Des mesures de plus en plus importantes sont prises aux USA pour mettre en place un énorme appareil de gestion et d'orientation de l'information. [Nous avons déjà développé cet aspect de la situation aux USA, précisément pour le domaine du cinéma (Hollywood).] La référence à 1941, partout présente dans cet effort, n'est pas seulement technique, même si elle s'explique sur ce plan par la similitude des structures en train d'être développées (le nouveau poste détenue par Charlotte Beers d'Under Secretary of State for Public Diplomacy est une sorte d'équivalent de l'Office of War Information de l'époque Roosevelt, en 1941-45 ; la différence principale, et significative d'ailleurs, étant que Beers est une publicitaire, ex-CEO de J. Walter Thompson, tandis que Robert Sherwood, qui dirigeait l'OWI, était un écrivain et un poète).

La référence à 1941 est d'abord dans l'esprit, sans aucun doute, et elle est à cet égard complètement fondamentale. Il s'agit de la reconstitution d'un cadre rappelant une époque qui est perçue comme une époque dorée de l'américanisme, avec une grande mobilisation, l'affirmation générale de l'unité nationale, un conflit perçu comme une “guerre juste” où l'Amérique est perçue comme menant la croisade du côté du Bien, une issue de cette guerre menant au triomphe de l'américanisme dans le monde. Il s'agit d'une véritable reconstitution virtualiste, qu'on retrouve également dans les références régulièrement développée par les experts pour ce qui concerne la guerre contre le terrorisme. [Là aussi, nous recommandons de consulter un texte d'analyse que nous avons récemment publié sur ce site.]

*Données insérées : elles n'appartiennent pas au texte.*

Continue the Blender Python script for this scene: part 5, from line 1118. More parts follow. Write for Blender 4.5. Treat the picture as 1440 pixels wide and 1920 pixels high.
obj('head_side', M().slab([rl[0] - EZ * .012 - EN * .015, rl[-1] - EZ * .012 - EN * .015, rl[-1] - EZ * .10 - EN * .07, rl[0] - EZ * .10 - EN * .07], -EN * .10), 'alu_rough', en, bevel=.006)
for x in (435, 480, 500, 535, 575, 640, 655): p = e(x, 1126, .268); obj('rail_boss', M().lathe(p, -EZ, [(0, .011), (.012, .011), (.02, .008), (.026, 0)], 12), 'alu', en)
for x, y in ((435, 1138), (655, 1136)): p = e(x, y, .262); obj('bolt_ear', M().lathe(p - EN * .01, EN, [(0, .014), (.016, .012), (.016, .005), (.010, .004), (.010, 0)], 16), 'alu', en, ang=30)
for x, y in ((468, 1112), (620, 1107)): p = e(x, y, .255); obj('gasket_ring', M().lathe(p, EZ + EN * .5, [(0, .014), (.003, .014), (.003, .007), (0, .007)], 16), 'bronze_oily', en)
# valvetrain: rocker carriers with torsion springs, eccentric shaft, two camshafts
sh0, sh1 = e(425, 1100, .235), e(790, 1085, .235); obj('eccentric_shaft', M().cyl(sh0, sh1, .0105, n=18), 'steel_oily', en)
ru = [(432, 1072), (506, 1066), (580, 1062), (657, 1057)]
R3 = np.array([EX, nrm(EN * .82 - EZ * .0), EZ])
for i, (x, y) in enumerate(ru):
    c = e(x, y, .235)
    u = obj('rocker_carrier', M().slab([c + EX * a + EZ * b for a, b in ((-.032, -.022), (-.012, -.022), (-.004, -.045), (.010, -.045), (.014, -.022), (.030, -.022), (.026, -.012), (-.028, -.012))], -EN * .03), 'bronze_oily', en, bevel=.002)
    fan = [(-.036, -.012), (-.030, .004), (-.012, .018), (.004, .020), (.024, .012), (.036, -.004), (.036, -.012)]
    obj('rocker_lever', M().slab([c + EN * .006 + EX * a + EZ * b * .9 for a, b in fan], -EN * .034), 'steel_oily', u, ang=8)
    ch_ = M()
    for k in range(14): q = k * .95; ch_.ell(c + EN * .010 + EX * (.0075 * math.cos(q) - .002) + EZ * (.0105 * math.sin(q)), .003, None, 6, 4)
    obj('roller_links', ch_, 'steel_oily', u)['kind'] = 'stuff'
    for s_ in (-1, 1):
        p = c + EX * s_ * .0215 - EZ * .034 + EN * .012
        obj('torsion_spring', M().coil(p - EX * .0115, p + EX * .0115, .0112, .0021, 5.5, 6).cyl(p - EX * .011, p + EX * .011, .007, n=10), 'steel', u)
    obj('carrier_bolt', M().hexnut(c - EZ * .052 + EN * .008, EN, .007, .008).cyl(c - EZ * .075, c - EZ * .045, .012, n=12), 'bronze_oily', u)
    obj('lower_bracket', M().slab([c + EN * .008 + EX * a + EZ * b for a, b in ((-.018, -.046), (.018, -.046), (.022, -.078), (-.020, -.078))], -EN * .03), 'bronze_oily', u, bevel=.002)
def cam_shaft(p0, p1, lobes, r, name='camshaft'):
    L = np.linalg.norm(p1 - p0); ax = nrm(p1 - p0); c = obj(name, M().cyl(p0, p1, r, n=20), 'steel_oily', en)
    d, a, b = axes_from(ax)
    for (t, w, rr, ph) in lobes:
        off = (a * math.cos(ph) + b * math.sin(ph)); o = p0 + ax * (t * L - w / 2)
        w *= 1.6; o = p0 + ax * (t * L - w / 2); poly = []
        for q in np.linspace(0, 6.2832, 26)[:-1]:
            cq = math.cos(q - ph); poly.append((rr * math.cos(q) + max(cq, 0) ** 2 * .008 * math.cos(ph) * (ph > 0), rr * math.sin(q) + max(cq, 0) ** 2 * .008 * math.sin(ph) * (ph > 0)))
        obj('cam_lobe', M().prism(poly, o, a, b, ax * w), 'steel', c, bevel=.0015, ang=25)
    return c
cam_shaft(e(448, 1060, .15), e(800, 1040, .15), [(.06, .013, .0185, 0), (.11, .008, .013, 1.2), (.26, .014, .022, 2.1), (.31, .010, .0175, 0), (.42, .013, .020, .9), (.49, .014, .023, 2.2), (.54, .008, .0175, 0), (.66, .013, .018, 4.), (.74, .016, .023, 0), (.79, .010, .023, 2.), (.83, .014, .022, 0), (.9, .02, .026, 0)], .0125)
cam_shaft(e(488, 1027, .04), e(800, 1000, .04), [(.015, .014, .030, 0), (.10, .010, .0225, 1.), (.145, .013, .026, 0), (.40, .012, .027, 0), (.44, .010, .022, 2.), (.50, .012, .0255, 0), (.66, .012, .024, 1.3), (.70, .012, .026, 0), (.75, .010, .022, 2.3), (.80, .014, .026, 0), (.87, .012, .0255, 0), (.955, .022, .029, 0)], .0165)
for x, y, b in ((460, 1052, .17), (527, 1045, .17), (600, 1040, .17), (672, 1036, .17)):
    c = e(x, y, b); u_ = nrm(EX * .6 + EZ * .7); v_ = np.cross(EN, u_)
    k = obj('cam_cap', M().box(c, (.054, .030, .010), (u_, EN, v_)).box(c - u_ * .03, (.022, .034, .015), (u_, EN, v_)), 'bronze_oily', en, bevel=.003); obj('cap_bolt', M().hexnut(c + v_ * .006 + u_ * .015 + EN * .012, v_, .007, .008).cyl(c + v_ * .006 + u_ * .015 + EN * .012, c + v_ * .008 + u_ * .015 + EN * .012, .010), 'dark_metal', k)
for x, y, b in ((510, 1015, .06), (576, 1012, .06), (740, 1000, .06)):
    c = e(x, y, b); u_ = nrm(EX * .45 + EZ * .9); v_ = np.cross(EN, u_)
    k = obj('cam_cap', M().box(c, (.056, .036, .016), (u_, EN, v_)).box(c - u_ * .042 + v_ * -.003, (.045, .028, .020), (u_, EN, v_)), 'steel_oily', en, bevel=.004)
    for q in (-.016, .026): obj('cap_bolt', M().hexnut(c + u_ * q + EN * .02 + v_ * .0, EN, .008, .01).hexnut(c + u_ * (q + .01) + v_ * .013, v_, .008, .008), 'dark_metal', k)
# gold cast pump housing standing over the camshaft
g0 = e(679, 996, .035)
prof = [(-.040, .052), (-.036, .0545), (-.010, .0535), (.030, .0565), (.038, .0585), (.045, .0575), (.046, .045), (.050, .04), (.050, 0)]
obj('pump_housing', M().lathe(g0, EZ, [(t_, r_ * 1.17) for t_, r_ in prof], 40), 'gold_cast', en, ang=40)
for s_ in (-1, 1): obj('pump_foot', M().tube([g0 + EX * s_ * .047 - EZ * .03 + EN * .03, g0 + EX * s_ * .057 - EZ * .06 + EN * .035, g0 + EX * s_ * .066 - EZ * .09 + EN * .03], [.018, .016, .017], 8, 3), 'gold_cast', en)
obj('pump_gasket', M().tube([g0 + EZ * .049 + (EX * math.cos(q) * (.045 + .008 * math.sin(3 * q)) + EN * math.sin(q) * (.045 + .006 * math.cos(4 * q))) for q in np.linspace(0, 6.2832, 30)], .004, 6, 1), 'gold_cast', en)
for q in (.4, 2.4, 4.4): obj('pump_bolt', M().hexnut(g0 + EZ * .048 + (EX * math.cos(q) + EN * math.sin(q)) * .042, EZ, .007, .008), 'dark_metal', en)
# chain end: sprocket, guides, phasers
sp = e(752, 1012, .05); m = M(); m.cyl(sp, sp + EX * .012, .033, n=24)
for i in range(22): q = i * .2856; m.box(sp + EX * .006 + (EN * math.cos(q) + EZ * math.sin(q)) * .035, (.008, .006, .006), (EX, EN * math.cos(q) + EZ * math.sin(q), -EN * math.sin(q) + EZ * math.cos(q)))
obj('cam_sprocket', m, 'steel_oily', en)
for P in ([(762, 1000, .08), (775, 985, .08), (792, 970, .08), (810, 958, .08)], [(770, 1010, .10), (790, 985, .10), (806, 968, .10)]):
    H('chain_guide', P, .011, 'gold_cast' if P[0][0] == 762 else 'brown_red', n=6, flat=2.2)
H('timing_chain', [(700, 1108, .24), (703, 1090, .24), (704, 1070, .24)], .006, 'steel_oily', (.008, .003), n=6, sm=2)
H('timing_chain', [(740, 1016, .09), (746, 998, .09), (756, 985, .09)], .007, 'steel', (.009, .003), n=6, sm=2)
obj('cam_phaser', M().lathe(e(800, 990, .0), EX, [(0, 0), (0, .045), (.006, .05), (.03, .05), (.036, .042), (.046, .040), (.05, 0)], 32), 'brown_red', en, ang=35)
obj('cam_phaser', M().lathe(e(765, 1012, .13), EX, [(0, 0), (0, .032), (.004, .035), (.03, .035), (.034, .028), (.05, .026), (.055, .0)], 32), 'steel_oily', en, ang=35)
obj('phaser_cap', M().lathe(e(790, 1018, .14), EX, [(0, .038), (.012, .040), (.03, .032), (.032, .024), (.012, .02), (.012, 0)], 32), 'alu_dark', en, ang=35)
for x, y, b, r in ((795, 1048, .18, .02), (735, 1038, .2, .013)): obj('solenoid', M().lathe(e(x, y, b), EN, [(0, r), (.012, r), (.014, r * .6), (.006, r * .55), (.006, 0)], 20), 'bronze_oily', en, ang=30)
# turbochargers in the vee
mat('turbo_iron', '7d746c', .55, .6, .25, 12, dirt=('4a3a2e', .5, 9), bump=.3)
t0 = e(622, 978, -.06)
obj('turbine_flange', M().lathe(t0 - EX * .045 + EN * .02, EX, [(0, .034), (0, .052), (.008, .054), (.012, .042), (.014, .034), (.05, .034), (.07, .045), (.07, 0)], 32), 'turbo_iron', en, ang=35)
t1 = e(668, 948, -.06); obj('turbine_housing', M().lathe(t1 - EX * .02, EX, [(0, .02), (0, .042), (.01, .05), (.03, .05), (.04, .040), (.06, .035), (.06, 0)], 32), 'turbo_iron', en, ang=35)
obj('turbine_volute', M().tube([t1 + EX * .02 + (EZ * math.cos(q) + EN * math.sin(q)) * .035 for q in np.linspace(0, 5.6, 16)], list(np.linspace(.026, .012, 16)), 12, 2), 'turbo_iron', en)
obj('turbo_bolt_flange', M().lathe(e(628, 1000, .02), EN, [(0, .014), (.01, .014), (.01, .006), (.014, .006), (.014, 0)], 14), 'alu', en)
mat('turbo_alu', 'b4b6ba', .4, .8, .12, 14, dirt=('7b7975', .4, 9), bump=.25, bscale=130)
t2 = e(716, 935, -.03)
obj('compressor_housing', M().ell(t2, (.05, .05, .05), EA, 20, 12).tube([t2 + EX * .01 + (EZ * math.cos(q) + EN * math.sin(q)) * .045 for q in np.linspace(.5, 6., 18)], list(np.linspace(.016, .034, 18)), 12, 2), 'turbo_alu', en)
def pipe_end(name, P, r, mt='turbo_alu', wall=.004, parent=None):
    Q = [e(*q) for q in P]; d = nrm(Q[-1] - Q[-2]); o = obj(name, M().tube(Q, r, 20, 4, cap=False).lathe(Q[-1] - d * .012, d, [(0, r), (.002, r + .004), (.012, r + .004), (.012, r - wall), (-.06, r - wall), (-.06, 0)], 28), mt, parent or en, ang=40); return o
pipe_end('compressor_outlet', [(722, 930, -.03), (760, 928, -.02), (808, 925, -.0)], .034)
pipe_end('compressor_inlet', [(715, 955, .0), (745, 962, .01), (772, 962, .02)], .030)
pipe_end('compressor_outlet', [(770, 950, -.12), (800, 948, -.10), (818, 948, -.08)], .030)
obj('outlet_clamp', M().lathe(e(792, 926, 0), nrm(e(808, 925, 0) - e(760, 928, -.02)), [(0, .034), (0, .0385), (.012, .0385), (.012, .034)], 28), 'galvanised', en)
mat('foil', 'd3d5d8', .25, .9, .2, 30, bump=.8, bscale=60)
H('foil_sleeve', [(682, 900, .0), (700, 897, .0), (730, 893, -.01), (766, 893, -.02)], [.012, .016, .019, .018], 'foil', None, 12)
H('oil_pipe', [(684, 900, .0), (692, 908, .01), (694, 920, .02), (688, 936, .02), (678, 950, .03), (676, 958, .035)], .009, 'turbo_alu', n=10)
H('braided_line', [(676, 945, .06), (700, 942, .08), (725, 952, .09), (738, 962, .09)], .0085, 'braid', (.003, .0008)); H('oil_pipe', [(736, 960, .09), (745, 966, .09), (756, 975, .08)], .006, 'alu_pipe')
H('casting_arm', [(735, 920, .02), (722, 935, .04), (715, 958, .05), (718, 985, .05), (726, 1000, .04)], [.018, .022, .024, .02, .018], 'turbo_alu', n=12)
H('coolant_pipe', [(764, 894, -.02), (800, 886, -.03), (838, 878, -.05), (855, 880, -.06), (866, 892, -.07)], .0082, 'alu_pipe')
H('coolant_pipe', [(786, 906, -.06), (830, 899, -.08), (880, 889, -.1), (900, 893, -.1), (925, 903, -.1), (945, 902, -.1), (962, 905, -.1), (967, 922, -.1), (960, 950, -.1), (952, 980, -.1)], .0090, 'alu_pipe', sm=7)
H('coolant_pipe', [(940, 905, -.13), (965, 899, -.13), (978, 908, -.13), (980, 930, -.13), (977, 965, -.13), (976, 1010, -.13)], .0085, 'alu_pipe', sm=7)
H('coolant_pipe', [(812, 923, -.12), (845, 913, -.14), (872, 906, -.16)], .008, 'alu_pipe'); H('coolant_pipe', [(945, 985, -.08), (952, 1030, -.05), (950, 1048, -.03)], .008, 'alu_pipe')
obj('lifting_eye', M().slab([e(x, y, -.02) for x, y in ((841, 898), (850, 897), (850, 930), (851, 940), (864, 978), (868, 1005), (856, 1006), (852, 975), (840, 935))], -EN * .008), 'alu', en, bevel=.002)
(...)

Ce qui est remarquable dans les efforts entrepris auprès du monde de l'information et de la communication aux USA, c'est l'ampleur extraordinaire de cette opération que nous qualifions effectivement de virtualiste. Quand on connaît la sensibilité du cadre américain et de la société américaine à la communication et à l'information orientée, on imagine combien ce bouleversement structurel va modifier la situation américaine en général. On retrouve l'idée générale, que nous développons souvent, selon laquelle la guerre contre le terrorisme est encore plus importante pour les effets qu'elle va amener en Amérique même, que dans ses résultats effectifs contre le terrorisme. Quant à ce que seront ses effets, on aurait tort de s'en tenir à “l'image de 1941” (de l'Amérique en guerre), partout mise en avant comme seule référence. Il existe suffisamment de documents pour nous montrer que cette image est notablement déformée, et il serait urgent aujourd'hui de s'informer sur ce que fut réellement la situation américaine durant la guerre de 1941-45. [Parmi les références à cet égard, nous recommandons le livre de Thomas Fleming The New Dealers' War, dont nous avons publié une recension.]